The most likely culprit here is badly positioned float. If the float is set too high, the fill valve won’t shut off when the tank is full and water will pour down the overflow.

Another potential issue with the fill valve is leaking. It’s possible that the inlet isn’t properly connected or has been damaged.

Broken Handle or Chain

If you find your flushing mechanism is hanging loose or flapping, it’s usually a pretty easy fix.

The handle (or chain or button) of your toilet is connected to the flush mechanism, usually by an arm or a wire of some type. When you flush, this connection pulls the flapper up and water rushes out. Sometimes this comes loose.

To fix it, simply open your tank and reattach the connection.

Low Water Levels

Problems with water level are usually down to a badly set float on the fill valve. If the float is shutting the valve before the tank on your toilet is properly filled then you’ll find there isn’t enough force in your flush to clear the bowl.

To fix this issue, simply adjust your float so that the fill valve allows in more water.

Blocked Inlet Holes

Sometimes the problem isn’t in the tank at all but is actually part of the toilet bowl itself.

Limescale and debris can find their way into the inlet holes which allow water to flow from the tank to the bowl. If this is left for long enough it will eventually impede the flow of water and leave you with a toilet that won’t flush properly.

To fix it, simply ensure that you clean under the rim thoroughly and consider an in-tank treatment.

When To Call A Professional

Of course, sometimes things are beyond your skills and require a little professional help. If you can’t identify the problem or you’re not sure that you can fix it yourself a professional plumber is only ever a call away.

Not only will an expert eye be able to identify and fix any likely cause of your toilet not flushing, they’ll offer you peace of mind and insure that any warranties are kept in place and remain valid.

Preventative Measures

As they say, prevention is better than a cure and when it comes to toilets that’s certainly true.

Sometimes things break or block and there’s not a lot you can do about that but by being careful with your sanitary fittings, you can reduce the likelihood of clogs, blockages and breaks.

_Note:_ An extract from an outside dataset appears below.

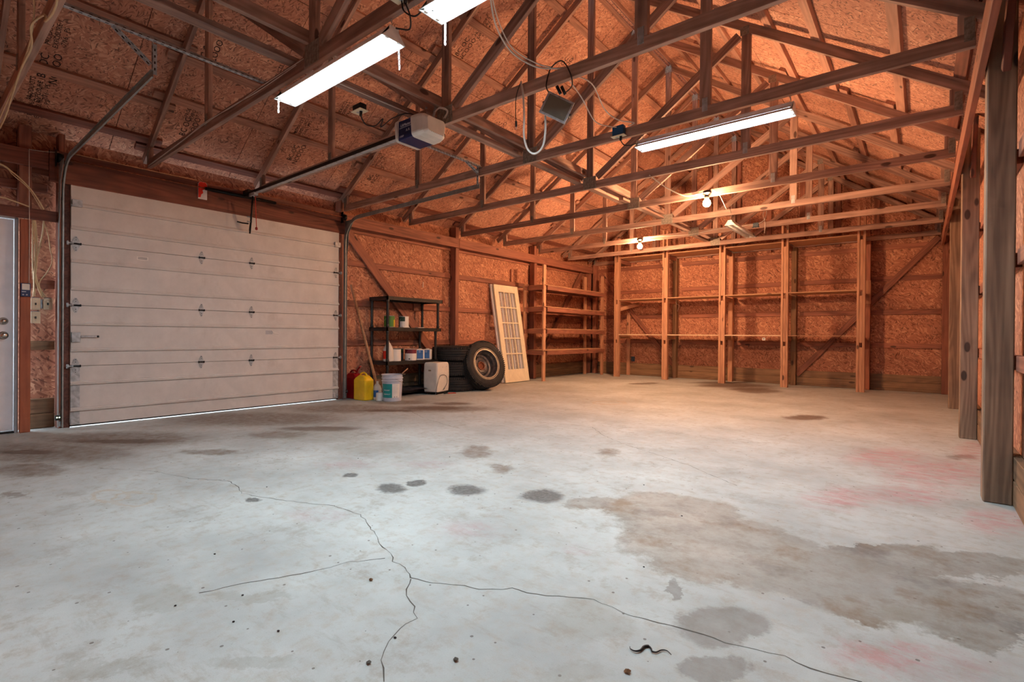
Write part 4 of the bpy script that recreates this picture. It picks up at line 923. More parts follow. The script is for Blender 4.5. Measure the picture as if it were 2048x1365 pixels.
def outlet(name, c, w_, h_, d_, box_m, plate_m, lab, cordpts=None, down=True):
    r = empty(name, c, lab, 'outlet box'); x, y, z = c
    box('box_body', (x-w_/2, y-d_/2, z-h_/2), (x+w_/2, y+d_/2, z+h_/2), M[box_m], r, bev=.003)
    box('cover_plate', (x-w_/2-.012, y-d_/2-.012, z-h_/2-.006), (x+w_/2+.012, y+d_/2+.012, z-h_/2), M[plate_m], r, bev=.002)
    for dx in (-.02, .02): box('socket', (x+dx-.012, y-.012, z-h_/2-.0075), (x+dx+.012, y+.012, z-h_/2-.006), M['grey_plastic'], r)
    if cordpts:
        tube('power_plug', [(x+.02, y, z-h_/2-.005), (x+.02, y-.002, z-h_/2-.045)], .012, M['cord'], r, curve=False)
        tube('power_cord', [(x+.02, y-.002, z-h_/2-.045)]+cordpts, .0045, M['cord'], r)
    return r
outlet('outlet_box', (-2.17, 4.20, 2.845), .11, .09, .05, 'bluebox', 'ivory', 'blue outlet box with ivory cover on the truss left of the right light', [(-2.12,4.21,2.71),(-2.05,4.23,2.70),(-1.99,4.24,2.72)])
outlet('outlet_box', (-3.62, 2.44, 2.835), .11, .05, .06, 'cord', 'ivory', 'ivory covered outlet box hanging above the white door opener', [(-3.62,2.5,2.72),(-3.60,2.58,2.73),(-3.55,2.62,2.79),(-3.60,2.64,2.74),(-3.50,2.68,2.80),(-3.40,2.75,2.84),(-3.36,2.80,2.83)])
outlet('outlet_box', (-2.215, 1.765, 2.845), .12, .06, .06, 'ivory', 'ivory', 'ivory outlet box between the two lit lights at the top left', [(-2.20,1.80,2.72),(-2.24,1.83,2.68),(-2.32,1.83,2.71),(-2.36,1.82,2.725)])
cable('black_cord', [(-2.23,1.765,2.80),(-2.215,1.77,2.74),(-2.16,1.80,2.705),(-2.10,1.81,2.73),(-2.06,1.81,2.76)], .0045, 'cord', 'short black cord curling from the ivory outlet box to the top edge light', 'cord')
outlet('junction_box', (-2.165, 9.08, 2.835), .085, .07, .045, 'slate', 'slate', 'small grey junction box on a far truss beside the unlit light', None)
cable('bulb_wire', [(-2.42,5.43,2.80),(-2.35,5.75,2.72),(-2.28,6.15,2.70),(-2.22,6.5,2.79),(-2.19,6.62,2.84)], .0065, 'cablewhite', 'white wire drooping from the truss in front to the nearer glowing bulb', 'wire')
cable('bulb_wire', [(-2.10,6.66,2.86),(-2.03,6.70,2.78),(-2.03,6.9,2.70),(-2.06,7.1,2.69),(-2.16,7.6,2.80),(-2.26,8.05,2.80)], .004, 'cablewhite', 'white wire running back from the nearer bulb to the unlit light', 'wire')
cable('bulb_wire', [(-4.15,9.08,2.86),(-3.6,9.06,2.82),(-3.2,9.05,2.80),(-2.8,9.06,2.84),(-2.4,9.06,2.84),(-2.2,9.06,2.84)], .005, 'cablewhite', 'long white wire stapled along the truss from the farther bulb to the junction box', 'wire')
cable('bulb_wire', [(-2.12,9.06,2.85),(-2.03,9.06,2.90),(-2.0,9.06,3.02),(-2.03,9.06,3.05),(-2.05,9.06,2.98),(-2.02,9.06,2.84),(-2.03,9.06,2.68)], .0045, 'cablewhite', 'white wire with a small loop right of the grey junction box', 'wire')
# switches on the left wall
def switchbox(y, z, lab):
    r = empty('light_switch', (-6.80, y, z), lab, 'light switch')
    box('back_box', (-6.84, y-.027, z-.05), (-6.804, y+.027, z+.062), M['bluebox'], r)
    sp_ = box('switch_plate', (-6.804, y-.035, z-.058), (-6.797, y+.035, z+.058), M['ivory'], r, bev=.0025)
    box('toggle', (-6.797, y-.005, z-.012), (-6.786, y+.005, z+.010), M['cord'], sp_)
    for dz in (-.03, .03): lathe('plate_screw', [(0,.002),(.003,.0015),(.003,0)], (-6.797, y, z+dz), M['galv'], sp_, seg=8, rot=Matrix.Rotation(math.pi/2, 4, 'Y'))
switchbox(.908, 1.243, 'ivory light switch on the left of the upper pair beside the red post')
switchbox(.998, 1.246, 'ivory light switch on the right of the upper pair beside the red post')
switchbox(.908, 1.108, 'ivory light switch below the pair, lowest of the three')
bk = empty('mounting_strip', (-6.84, .95, 1.24), 'grey steel strip joining the two upper light switches', 'strip')
box('strip', (-6.842, .93, 1.20), (-6.82, .975, 1.29), M['galv'], bk)
dc = empty('door_control', (-6.66, .817, 1.365), 'navy door control with white button on the red post', 'door control')
box('backplate', (-6.66, .782, 1.302), (-6.642, .852, 1.43), M['navy'], dc, bev=.003)
box('push_button', (-6.642, .79, 1.365), (-6.636, .845, 1.424), M['white_plastic'], dc, bev=.003)
box('name_print', (-6.6418, .79, 1.345), (-6.6412, .82, 1.352), M['inklight'], dc)
for yy in (.80, .825): box('small_button', (-6.642, yy-.006, 1.314), (-6.639, yy+.006, 1.326), M['grey_plastic'], dc)
def sensor(y, lab, led):
    r = empty('safety_sensor', (-6.62, y, .12), lab, 'sensor')
    box('sensor_body', (-6.63, y-.03, .095), (-6.59, y+.015, .145), M['cord'], r, bev=.006)
    for dy in (-.018, .0): lathe('indicator', [(0,.003),(.0045,.002),(.005,0)], (-6.59, y+dy, .124), M['led'] if led else M['galv'], r, seg=8, rot=Matrix.Rotation(math.pi/2, 4, 'Y'))
sensor(1.055, 'small sensor with two green lights at the foot of the left track', True)
sensor(4.262, 'small black sensor at the foot of the right track behind the red can', False)
ob = empty('outlet_box', (-5.565, 11.61, .42), 'small blue outlet box low on the back wall beside the short pale post', 'outlet box')
box('box_body', (-5.60, 11.60, .345), (-5.53, 11.645, .46), M['bluebox'], ob, bev=.003); box('cover', (-5.595, 11.592, .35), (-5.535, 11.60, .455), M['slate'], ob)
wc = box('white_card', (-2.455, 10.872, .905), (-2.40, 10.876, .955), M['white_enamel'], None, label='tiny white card fixed under the lower shelf of the back storage', cat='card')
box('card_print', (-2.445, 10.8705, .925), (-2.415, 10.872, .94), M['slate'], wc)
cable('twine', [(-4.45,11.48,1.80),(-4.42,11.47,1.72),(-4.36,11.47,1.68),(-4.38,11.47,1.60),(-4.40,11.47,1.54)], .004, 'cablewhite', 'scrap of white twine hanging on the dark post behind the storage shelves', 'twine')
st = box('wall_sticker', (-6.868, 5.945, 1.80), (-6.867, 5.958, 1.90), M['paper'], None, label='small white strip stuck on the wall sheet above the black shelf rack', cat='sticker')

# ------------------------------------------------------------------ back storage shelving
bs = empty('storage_shelving', (-3.26, 11.2, 0), 'large built-in pale timber shelving with four bays across the back wall', 'shelving')
PL = M['pale']
for (xc, top) in ((-5.645, 3.30), (-4.46, 3.33), (-3.235, 3.30), (-2.07, 3.16), (-.852, 3.32)):
    beam('upright', (xc-.044, 10.925, 0), (xc-.044, 10.925, top), .038, .089, PL, bs, up=(0,1,0))
    beam('upright', (xc+.044, 10.925, 0), (xc+.044, 10.925, top-.02), .038, .089, PL, bs, up=(0,1,0))
    for z0, z1 in ((.0, .80), (.88, 1.72), (1.82, 2.72)):
        beam('filler_piece', (xc, 10.93, z0), (xc, 10.93, z1), .046, .085, PL, bs, up=(0,1,0))
    for z in (.945, 1.765, 2.755):
        beam('shelf_arm', (xc, 10.97, z), (xc, 11.60, z), .038, .089, M['frame'] if z > 2 else PL, bs)
xs = (-5.645, -4.46, -3.235, -2.07, -.852)
for i in range(4):
    x0, x1 = xs[i]+.064, xs[i+1]-.064
    for z, t_ in ((1.000, .02 if i < 3 else .008), (1.822, .020), (2.812, .022)):
        box('shelf_board', (x0, 10.885, z-t_/2), (x1, 11.49, z+t_/2), M['ply'], bs)
        if i < 3 and z < 1.1: box('board_edging', (x0, 10.880, z-t_/2), (x1, 10.885, z+t_/2), M['plyedge'], bs)
    box('shelf_board', (x0, 11.49, .905), (x1, 11.525, .97), M['frame'], bs) if i < 0 else None
beam('corner_strut', (-5.62, 10.97, 1.60), (-5.40, 11.58, 1.76), .036, .09, PL, bs)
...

Keeping up with basic cleaning and maintenance tasks, such as ensuring that you clean not only the bowl but the whole toilet system will pay dividends. Keeping on top of these tasks will also help you to recognise a developing problem before it becomes a serious issue.

There are certain things which should never be flushed away:

  • Wet wipes

  • Sanitary towels and tampons

  • Diapers

  • Hair

  • Cotton wool

  • Cat litter

  • Non-toilet tissue

  • Food

  • Dead pet fish

Any and all of these can contribute to clogs either in your own plumbing or, if enough people are doing it, the municipal sewers. If it’s not human waste or toilet paper, don’t flush it down.

Emergency Flushes

When you’ve got to go, you’ve got to go, even if your toilet won’t flush.

If you find yourself facing a call of nature while your toilet won’t flush properly you can often get by by filling a bucket and pouring it in the bowl.

This isn’t a great idea if you’re facing a clog but if the problem is in the tank this work around will help until you can put a proper fix in place.

When your toilet won’t flush properly you could be forgiven for panicking, but luckily, most issues are fairly easily fixed.